Sunday, February 23, 2014

Jordan Davis: This Year's Trayvon? (Part Two)

Jordan Davis: This Year's Trayvon? (Part Two)

The tragic death of black teenager Trayvon Martin on February 26th, 2012 in Sanford, Florida and a jury’s exoneration of the man who was forced to kill him in self-defense under Florida’s controversial stand-your-ground law, 28 year old part-hispanic George Zimmerman, still reverberate throughout black America as a travesty of justice.
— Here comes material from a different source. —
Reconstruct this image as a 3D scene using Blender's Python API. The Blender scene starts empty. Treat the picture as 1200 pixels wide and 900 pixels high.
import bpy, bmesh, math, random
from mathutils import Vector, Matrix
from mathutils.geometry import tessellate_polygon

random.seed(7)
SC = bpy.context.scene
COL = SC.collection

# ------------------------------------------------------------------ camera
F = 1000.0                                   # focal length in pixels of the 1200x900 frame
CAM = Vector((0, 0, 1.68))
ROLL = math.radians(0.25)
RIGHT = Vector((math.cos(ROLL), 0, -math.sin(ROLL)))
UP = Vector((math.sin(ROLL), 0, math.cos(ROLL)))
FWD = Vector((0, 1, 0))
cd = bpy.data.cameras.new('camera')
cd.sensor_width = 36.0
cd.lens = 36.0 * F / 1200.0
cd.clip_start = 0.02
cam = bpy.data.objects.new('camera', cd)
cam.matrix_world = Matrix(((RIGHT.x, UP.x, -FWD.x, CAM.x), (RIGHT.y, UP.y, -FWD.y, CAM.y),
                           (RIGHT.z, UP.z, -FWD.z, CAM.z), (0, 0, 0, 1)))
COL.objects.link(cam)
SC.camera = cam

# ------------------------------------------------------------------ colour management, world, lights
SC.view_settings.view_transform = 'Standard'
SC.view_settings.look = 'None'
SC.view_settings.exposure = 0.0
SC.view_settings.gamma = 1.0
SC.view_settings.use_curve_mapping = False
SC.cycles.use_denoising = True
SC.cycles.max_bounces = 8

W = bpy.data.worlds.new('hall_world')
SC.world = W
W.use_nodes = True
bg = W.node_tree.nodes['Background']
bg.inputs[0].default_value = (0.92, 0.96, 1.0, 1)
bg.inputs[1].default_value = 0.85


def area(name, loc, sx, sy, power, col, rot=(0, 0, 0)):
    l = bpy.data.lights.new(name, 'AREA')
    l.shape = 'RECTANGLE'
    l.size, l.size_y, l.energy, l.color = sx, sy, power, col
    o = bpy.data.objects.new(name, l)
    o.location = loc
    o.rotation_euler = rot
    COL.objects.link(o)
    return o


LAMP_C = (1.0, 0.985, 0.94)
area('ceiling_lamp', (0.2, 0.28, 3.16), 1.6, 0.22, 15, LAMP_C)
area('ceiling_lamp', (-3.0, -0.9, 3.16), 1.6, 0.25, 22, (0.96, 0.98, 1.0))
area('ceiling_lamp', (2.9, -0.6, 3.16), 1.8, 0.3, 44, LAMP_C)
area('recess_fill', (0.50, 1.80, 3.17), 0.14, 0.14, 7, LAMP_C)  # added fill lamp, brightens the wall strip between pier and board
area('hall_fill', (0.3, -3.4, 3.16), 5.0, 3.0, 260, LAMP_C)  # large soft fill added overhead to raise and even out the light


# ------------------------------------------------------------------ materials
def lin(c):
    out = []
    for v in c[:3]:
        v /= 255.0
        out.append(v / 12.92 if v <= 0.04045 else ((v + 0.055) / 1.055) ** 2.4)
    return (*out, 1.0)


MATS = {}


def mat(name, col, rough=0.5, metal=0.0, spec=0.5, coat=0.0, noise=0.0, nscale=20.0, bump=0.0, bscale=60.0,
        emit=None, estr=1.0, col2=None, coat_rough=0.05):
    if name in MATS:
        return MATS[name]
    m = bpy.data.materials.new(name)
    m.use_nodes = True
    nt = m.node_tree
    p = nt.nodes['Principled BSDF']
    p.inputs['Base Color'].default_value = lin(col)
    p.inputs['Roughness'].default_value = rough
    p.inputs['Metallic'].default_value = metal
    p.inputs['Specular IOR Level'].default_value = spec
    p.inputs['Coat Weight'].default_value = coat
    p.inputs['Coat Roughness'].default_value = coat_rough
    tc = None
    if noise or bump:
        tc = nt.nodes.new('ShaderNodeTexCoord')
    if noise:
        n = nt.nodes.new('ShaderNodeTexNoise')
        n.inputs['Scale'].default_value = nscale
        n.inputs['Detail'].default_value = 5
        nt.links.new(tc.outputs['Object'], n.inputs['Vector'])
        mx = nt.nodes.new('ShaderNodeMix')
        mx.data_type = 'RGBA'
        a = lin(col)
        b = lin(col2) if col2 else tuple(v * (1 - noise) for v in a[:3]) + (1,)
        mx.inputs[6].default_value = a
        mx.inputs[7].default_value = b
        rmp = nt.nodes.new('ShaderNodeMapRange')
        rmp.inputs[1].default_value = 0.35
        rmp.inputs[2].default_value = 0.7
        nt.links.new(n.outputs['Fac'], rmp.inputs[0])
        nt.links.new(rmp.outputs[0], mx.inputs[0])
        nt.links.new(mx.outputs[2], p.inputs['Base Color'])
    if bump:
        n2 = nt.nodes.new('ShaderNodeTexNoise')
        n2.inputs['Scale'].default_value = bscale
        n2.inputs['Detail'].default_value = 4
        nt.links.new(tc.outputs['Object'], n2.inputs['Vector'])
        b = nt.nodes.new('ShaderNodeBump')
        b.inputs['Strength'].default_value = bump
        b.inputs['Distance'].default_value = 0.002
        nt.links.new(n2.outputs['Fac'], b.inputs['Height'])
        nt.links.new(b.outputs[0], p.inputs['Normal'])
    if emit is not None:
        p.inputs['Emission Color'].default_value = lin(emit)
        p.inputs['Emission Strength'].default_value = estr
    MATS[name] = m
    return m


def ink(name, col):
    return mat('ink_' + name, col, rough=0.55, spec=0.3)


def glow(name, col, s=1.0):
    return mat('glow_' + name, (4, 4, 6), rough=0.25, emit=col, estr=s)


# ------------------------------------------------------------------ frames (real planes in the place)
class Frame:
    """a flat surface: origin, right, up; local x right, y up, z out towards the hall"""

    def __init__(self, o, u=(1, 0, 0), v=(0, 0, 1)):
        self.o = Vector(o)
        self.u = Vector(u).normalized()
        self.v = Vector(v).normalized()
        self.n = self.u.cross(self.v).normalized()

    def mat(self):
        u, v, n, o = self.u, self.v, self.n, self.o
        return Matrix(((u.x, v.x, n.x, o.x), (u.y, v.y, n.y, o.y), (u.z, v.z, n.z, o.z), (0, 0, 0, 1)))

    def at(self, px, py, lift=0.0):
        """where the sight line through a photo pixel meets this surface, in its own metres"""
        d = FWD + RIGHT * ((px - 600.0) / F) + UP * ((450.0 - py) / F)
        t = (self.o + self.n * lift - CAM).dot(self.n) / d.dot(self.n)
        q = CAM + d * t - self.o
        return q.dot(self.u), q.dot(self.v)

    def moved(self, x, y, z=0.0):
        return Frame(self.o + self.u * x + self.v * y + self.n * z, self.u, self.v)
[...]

That opinion is primarily based on very disputable claims that seventeen year old Trayvon was an innocent African-American boy who was just strolling along in the rain in the gloaming with a box of Skittles and a bottle of Arizona Fruit Juice in a mostly-white Sanford, Florida community that had recently experienced a rash of burglaries and push-in robberies.

As with so many other details about Martin–who, by the way, somehow looked like President Obama’s son if he had had a son and could even have been Obama himself–the president’s mainstream media never bothered to mention that Skittles and Arizona Fruit Juice are ingredients used to create an illicit, home-made drug called “Sizzurp” or “Lean” when combined with codeine.

Seventeen year old Jordan Davis, however, wasn’t carrying candy or juice on the evening of November 23rd, 2012 when Michael Dunn shot and killed him in a Jacksonville, Florida convenience store parking lot after Davis and his friends had threatened to murder him.  Dunn testified at his trial that he believed he saw the barrel of a shotgun in their dimly-lit suv but, following the fatal shooting and Dunn’s firing at their fleeing car with his licensed, legal pistol, no weapons were found in their vehicle.

Dunn’s shooting seven times at their car and the subsequent failure of police to find any weapons may have influenced Duval County to upgrade the initial charge of second degree to first degree murder.

Deceptively dubbed the “loud music trial” by the MSM in reference to what Dunn described as the painfully-thumping sounds blared from the suv, the “stand-your-ground trial” would be much more apt even though Dunn’s attorney never invoked that law which permits deadly force if people “reasonably believe” someone will hurt them. 

Dunn pinned his defense not on the deafening music but rather on that perceived shotgun barrel and Davis yelling, “You’re dead” and other obscenity-laced threats which caused him to fear his death was “imminent.”